* [YOUR OBJECTIVE]: Only the lines from the start up to and including the line containing "COL = SC.collection" should be repeated, word for word.

* [COLLECTED DATA]:
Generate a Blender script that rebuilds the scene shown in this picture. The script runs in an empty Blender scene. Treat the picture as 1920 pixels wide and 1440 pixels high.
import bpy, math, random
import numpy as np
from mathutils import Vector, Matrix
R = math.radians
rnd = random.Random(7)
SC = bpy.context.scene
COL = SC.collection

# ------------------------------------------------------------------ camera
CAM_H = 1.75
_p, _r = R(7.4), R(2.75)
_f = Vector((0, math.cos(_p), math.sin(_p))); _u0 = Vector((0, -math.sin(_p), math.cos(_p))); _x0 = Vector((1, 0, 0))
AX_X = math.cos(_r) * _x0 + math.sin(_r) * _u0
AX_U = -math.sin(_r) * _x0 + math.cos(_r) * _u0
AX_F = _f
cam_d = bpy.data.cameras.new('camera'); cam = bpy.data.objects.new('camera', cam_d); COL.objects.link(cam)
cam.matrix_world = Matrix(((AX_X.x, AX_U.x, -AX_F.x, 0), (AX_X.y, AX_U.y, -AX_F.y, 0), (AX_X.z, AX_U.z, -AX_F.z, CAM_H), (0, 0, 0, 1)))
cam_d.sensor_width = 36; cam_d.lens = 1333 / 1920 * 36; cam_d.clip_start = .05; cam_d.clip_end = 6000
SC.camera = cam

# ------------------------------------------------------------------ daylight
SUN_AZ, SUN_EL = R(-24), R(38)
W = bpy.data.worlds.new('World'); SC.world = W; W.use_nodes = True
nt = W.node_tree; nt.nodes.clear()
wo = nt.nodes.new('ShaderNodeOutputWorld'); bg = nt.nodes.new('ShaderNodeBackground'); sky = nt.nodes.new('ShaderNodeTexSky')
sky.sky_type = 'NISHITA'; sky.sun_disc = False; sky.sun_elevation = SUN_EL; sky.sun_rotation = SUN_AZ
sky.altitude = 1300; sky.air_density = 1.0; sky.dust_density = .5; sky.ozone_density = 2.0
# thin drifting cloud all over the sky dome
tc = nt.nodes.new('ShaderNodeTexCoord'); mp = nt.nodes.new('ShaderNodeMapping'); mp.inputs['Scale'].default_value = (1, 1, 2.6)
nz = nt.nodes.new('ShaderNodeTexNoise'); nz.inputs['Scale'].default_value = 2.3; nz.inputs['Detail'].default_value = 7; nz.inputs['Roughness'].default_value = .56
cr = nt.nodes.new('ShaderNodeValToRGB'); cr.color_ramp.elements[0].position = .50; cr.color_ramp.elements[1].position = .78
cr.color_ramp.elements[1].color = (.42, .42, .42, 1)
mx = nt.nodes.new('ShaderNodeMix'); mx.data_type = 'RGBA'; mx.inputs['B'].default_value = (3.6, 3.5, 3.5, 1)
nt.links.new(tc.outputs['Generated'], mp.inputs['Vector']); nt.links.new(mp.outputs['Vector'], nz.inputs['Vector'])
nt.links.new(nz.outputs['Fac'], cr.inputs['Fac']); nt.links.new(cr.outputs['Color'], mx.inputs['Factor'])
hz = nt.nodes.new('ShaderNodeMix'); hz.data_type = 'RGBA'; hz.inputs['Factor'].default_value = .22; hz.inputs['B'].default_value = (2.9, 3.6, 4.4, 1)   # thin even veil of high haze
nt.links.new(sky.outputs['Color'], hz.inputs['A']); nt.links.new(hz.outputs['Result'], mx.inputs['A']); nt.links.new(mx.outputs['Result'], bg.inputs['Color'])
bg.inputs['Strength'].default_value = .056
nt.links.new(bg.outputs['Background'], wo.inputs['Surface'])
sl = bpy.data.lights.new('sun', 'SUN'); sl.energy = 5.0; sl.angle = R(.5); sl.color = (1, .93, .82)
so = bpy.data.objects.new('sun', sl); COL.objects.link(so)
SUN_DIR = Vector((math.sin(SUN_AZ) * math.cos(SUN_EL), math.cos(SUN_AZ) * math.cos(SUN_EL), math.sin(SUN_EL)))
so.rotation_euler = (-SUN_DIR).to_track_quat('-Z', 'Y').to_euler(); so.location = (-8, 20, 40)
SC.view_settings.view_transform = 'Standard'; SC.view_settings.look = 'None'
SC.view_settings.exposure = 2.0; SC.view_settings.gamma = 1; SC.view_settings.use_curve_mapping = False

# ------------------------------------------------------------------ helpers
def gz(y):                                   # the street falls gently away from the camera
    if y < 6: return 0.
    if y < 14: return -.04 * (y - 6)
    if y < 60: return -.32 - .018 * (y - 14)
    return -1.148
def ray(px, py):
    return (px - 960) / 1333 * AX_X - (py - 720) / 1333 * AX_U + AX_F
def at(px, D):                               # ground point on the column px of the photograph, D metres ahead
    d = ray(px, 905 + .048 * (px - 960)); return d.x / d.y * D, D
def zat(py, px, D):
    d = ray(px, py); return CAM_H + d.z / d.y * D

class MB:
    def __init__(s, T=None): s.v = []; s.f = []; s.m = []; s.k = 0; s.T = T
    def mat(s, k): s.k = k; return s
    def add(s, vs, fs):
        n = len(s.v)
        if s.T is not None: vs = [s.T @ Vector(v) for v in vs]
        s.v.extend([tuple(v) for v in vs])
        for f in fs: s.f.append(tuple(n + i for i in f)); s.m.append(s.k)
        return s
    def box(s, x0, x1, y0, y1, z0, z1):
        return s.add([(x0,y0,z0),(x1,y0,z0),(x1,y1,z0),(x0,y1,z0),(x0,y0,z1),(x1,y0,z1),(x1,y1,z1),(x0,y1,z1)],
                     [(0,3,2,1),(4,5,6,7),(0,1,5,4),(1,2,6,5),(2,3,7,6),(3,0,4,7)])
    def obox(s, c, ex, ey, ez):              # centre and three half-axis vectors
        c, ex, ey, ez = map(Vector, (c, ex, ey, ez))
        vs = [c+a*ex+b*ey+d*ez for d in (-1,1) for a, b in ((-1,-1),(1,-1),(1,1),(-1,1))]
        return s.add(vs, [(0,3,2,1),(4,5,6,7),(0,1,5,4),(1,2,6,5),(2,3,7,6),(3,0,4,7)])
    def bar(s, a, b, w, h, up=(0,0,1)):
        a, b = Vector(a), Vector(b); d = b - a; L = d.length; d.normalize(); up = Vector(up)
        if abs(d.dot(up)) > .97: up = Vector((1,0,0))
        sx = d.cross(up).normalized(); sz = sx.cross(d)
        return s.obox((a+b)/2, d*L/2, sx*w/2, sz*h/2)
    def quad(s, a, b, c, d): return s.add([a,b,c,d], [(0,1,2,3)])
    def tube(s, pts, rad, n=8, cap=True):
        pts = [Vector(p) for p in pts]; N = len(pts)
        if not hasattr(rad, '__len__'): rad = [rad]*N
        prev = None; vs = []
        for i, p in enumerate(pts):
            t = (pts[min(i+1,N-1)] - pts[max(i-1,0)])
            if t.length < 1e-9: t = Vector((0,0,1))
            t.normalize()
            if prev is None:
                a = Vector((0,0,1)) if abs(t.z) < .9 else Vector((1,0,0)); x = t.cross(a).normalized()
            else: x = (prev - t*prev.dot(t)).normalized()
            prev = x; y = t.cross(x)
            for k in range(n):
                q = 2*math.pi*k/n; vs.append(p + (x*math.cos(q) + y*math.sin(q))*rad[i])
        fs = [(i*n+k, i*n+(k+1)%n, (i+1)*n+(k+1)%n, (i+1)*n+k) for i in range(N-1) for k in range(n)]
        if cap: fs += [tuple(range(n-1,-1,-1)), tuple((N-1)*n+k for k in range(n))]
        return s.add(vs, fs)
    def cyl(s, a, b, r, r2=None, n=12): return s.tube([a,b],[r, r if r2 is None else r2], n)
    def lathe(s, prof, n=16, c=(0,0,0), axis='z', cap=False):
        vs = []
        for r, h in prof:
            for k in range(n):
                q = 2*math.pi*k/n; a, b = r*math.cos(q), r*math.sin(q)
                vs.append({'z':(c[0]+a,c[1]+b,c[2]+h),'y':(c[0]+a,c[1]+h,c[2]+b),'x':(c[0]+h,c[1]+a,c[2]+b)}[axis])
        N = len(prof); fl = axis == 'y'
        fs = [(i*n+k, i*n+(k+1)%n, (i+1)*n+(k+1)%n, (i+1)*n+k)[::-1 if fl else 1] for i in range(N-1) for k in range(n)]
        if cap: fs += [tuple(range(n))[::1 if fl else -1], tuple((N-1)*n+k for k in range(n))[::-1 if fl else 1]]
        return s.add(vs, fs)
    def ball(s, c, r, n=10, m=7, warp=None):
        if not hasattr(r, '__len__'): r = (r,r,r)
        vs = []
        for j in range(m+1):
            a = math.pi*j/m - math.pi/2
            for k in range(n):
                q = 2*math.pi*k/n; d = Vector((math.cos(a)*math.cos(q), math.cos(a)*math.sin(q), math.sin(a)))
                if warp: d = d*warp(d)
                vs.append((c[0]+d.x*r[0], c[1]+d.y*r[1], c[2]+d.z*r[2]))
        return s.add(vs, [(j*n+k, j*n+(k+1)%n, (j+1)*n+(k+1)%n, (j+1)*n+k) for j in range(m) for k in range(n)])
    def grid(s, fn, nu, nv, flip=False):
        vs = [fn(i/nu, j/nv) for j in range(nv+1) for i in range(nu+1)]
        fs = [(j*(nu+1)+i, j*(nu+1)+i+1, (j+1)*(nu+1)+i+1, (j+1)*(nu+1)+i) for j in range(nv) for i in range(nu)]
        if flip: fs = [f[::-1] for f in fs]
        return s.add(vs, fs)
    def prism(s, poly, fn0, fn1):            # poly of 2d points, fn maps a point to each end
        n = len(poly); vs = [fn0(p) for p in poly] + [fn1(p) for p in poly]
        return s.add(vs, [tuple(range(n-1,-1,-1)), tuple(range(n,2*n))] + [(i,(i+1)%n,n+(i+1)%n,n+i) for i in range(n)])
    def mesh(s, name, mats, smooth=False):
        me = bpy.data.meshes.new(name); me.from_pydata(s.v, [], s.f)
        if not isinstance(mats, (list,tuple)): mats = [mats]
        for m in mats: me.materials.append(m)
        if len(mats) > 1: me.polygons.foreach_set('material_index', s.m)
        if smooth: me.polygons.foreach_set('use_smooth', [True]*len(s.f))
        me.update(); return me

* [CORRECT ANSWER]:
Generate a Blender script that rebuilds the scene shown in this picture. The script runs in an empty Blender scene. Treat the picture as 1920 pixels wide and 1440 pixels high.
import bpy, math, random
import numpy as np
from mathutils import Vector, Matrix
R = math.radians
rnd = random.Random(7)
SC = bpy.context.scene
COL = SC.collection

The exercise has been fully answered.